And yesterday I was brimming with excitement about the Fat Babes Pool Party that’s being held in Auckland, so I booked flights and hotel and car rental and am paying for a Boom scholarship to it for someone who can’t afford to go. I saw it as the next step in accomplishing the thing that I really want to pull off later this year. But today when I’m thinking about how I have to go to my production manager to try on the new blouse tomorrow, and how I have to find a new venue for the photoshoot, and after this shoot I’ll have to find new photographers, and why am I pouring all this money and effort into this thing, I’m not making any money, no one has been buying lately and I just feel so fucking worthless and maybe the whole stupid thing has just been me skating by on people’s pity.

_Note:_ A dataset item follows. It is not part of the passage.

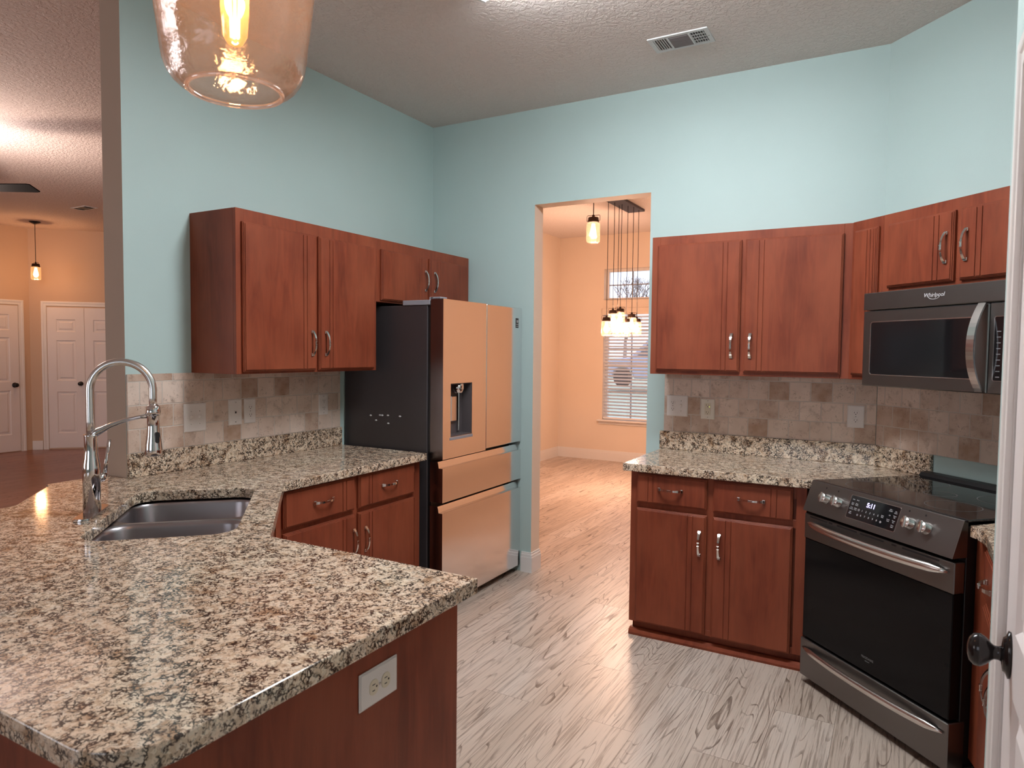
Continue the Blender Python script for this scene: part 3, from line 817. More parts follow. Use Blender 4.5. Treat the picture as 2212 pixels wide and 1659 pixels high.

And yes, this is my fucking pity party. I’m back to crying all day. I’m also craving every carb under the sun and getting wank cramps so I know my period is approaching, but it’s just so tough last night and today. I can’t get away from myself because of course I have to sit with myself, sit in my feelings.

Or lie with them, alone in my enormous new bed that was delivered today. Tomorrow I need to build a new set of stairs for Sebastian because it’s too high for him to use the existing ones. Right now they’re sitting on my box of tissue paper and hopefully he can use them like that, but he is a cat stuck in his ways. I did love the way that he has greeted everyone who’s come by today – the bed delivery people, the women who came and took my old bed away and the DeliverEasy driver (carbs). I love that cat so much. My heart is sore for people missing their cats. My heart is so sore.

But my neighbours are home from their month long holiday, which means Trixie Doggie is home too! It’s hard to cry when you’re hugging such a happy lovely scamp. Tonight I will take a sleeping pill along with the magnesium, and hopefully I will sleep solidly in my new bed in crisp new sheets, and then tomorrow I will be productive. I will clean. I will do Boom admin. I will move my body. I will recite mantras as I knit another row in the scarf I’ve been working on since 2009. And hopefully I will feel a little better.